I remember the ladies in the front row – the ‘ringside seats’ – where my mother and aunt always were, together with everyone else, bedecked in their Yom Kippur finest. If you weren’t wearing a mink stole, you probably didn’t have one. Nothing was too smart for this occasion, the pinnacle of the shul year, Guipure lace and at least pearls, if not your very best diamonds. And of course, there was not a thought in those days about any crime threat outside.

For some perplexing reason, the younger, more attractive women saw this night as a challenge to look their sexiest – toss out all classic notions of any prescribed pristine white! Casting all concepts of tzinius (modesty in dress) to the winds, they would present themselves in drop-dead little black numbers with the most daring décolletages – as in later years they would tantalize in the mini-est of minis.
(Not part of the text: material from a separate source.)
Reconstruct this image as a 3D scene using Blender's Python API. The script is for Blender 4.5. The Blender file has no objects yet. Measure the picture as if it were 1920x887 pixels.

Fortunately or unfortunately, there was in those days no mechitzah – no dividing screen to obstruct the viewing of the magnificent ladies’ gallery by the men below, standing resplendent in their shiny white taleisim.

When the congregation finally sat down after the full hour, it was for once almost a relief just to listen to the rabbi’s sermon and to breathe normally. It was as if Yom Kippur was now officially ‘open’.

It seemed clear then that Kol Nidrei was the unquestioned leitmotif of Yom Kippur. What did that mean? And what does it mean? After all, none of us standing there had come to renounce any vows. Did we even notice that Kol Nidrei was being recited before nightfall, before the usual time of evening service? This is because it was in the day, during official business hours, that the judges of old sat in office to do their work, including the annulment of all types of oaths that people had made.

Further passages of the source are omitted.